Son goût pour les RH est né avant ses premiers titres nationaux : « J’ai fait des études en économie. Ma sensibilité m’a mené par la suite à me spécialiser en ressources humaines. En faisant du sport de haut niveau, je n’étais pas attiré par la lumière, mais par l’aventure humaine, celle de construire ensemble un projet sur plusieurs années. C’est le groupe qui nous a permis d’être champion de France en 1997 et 2007 (avec le club US Ivry Handball – 94 – Ndlr). Et c’est ce que je recherche : construire. »

Sportif de haut niveau : entre atouts et handicaps

Guillaume Judas, 44 ans, ex-coureur cycliste amateur de haut niveau (champion du monde sur route Masters en 2006), tempère. S’il liste sans problème les atouts, il reconnaît que ces sportifs peuvent être « un peu déconnecté(s) de la vie de l’entreprise, de ses habitudes de réunionnite, des tâches chronophages, des tentatives de manipulation… Le choc est parfois violent. » « Car on se sent d’abord prêt à soulever des montagnes, mais on se heurte à des choses qui ne veulent pas bouger dans le bon sens. C’est parfois frustrant », souligne-t-il.

Est-ce qu’avoir dans ses équipes un ex-sportif de haut niveau est apprécié ? Pour Thomas Richard, la réponse est clairement oui, avec un bémol. « Il me semble que c’est plus valorisé dans des entreprises américaines. Les sociétés françaises fonctionnent plus sur les diplômes et l’ancienneté. »

Guillaume Judas le confirme : « (Faire du haut niveau) permet de développer son sens de l’organisation, de l’anticipation, de l’adaptation. Ca développe aussi l’esprit d’équipe et l’affirmation de soi face à la hiérarchie par exemple. Mais il ne faut pas croire que c’est toujours bien perçu, surtout en France où l’on voit encore un drôle de management, où certain veulent « casser » de l’employé, ou le management par la terreur. »

Le Secrétaire d’Etat aux Sports, aussi impliqué qu’il le soit, doit donc donner un grand coup de pied dans la fourmilière. Car ne l’oublions pas, le prochain grand rendez-vous sportif n’est autre que les Jeux Olympiques de Rio, au Brésil, en 2016. Autant dire demain. Et même si on ne connaît pas la proportion exacte des sportifs précaires, il est clair que plusieurs athlètes français visant les qualifications sont confrontés quotidiennement à des difficultés matérielles, les empêchant d’appréhender sereinement les compétitions à venir.

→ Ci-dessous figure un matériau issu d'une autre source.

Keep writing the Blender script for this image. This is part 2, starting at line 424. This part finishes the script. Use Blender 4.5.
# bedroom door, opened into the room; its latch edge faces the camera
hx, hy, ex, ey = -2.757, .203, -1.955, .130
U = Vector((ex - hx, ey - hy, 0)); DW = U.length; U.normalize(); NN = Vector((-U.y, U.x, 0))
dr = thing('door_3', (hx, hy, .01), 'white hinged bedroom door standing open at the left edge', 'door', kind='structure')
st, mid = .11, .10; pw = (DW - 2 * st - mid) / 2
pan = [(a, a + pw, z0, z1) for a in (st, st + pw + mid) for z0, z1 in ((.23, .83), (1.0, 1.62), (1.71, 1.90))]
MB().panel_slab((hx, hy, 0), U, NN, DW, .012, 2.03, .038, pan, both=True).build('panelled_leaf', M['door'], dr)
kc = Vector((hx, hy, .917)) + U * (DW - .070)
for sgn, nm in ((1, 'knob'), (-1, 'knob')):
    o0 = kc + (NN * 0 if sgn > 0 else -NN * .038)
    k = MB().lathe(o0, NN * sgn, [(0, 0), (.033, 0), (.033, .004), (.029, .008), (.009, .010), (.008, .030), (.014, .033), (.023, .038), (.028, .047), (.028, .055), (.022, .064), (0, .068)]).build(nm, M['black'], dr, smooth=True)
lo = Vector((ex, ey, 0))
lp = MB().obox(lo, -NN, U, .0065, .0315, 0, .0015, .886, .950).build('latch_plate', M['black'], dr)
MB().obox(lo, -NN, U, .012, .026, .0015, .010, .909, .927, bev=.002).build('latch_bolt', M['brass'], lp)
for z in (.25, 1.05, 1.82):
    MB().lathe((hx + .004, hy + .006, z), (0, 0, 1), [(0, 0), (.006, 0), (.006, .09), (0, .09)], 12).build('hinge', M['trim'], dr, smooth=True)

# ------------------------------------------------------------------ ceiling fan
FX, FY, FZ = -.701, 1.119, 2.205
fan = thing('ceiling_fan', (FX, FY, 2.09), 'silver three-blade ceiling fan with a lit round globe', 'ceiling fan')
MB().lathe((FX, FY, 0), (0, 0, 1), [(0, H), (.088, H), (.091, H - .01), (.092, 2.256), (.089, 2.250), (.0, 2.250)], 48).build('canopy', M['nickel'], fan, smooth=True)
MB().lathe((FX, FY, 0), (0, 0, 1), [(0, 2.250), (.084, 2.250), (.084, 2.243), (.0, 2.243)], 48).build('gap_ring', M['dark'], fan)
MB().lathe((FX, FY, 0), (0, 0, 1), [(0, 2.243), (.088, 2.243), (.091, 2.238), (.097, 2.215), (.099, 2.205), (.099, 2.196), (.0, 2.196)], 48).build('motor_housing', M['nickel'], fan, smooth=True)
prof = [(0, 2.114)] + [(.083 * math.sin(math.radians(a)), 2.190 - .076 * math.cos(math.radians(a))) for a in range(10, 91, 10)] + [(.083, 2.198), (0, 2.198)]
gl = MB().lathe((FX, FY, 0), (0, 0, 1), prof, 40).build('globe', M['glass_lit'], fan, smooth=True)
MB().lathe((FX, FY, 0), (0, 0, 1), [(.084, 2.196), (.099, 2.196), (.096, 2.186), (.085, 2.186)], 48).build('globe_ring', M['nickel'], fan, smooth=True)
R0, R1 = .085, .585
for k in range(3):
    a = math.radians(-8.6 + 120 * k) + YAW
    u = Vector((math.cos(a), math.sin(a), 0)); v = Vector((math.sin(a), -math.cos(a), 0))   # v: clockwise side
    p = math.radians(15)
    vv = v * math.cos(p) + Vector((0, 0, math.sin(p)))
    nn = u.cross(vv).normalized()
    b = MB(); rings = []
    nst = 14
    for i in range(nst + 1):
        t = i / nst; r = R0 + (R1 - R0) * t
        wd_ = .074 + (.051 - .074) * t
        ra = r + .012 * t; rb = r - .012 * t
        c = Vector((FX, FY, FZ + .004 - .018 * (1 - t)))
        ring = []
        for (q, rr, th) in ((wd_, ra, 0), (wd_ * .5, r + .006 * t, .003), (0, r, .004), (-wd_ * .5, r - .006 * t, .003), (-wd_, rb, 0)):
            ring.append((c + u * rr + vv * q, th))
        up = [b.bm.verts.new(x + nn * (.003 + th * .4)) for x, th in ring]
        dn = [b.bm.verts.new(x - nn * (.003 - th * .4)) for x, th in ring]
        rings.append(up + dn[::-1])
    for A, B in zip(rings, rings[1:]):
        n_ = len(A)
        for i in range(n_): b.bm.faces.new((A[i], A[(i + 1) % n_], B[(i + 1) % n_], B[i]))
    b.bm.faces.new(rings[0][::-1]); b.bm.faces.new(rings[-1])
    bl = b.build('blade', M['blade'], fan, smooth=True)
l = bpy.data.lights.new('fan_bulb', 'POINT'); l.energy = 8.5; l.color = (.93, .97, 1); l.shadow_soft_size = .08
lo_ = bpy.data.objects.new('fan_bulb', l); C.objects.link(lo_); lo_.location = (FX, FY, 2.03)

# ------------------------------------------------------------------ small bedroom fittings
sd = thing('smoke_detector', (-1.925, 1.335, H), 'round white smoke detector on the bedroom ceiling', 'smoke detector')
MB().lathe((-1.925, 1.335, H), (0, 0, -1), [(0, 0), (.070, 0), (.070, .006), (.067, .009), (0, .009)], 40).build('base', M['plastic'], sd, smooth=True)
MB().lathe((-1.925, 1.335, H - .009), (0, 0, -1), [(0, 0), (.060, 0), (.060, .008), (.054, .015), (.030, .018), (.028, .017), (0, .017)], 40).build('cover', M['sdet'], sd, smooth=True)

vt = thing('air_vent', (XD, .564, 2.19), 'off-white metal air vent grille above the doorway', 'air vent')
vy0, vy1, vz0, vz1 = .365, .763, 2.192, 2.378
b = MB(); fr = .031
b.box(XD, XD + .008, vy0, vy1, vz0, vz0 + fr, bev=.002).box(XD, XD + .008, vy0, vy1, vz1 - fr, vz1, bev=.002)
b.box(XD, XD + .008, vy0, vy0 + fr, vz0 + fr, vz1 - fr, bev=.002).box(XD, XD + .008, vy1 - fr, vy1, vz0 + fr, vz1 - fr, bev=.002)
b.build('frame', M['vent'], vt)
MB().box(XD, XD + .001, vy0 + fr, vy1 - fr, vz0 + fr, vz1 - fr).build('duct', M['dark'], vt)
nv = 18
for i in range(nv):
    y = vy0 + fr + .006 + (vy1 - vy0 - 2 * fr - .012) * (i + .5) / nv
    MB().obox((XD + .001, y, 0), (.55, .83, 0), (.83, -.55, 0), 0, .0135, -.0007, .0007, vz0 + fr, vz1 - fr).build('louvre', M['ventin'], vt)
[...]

Le rapport Karaquillo souligne également que les aides financières de l’Etat et des fédérations – une enveloppe de 9 millions d’euros – devraient être mieux distribuées et profiter ainsi aux sportifs qui en ont le plus besoin. Une piste parmi une quarantaine détaillée dans ce document désormais entre les mains de nos responsables politiques.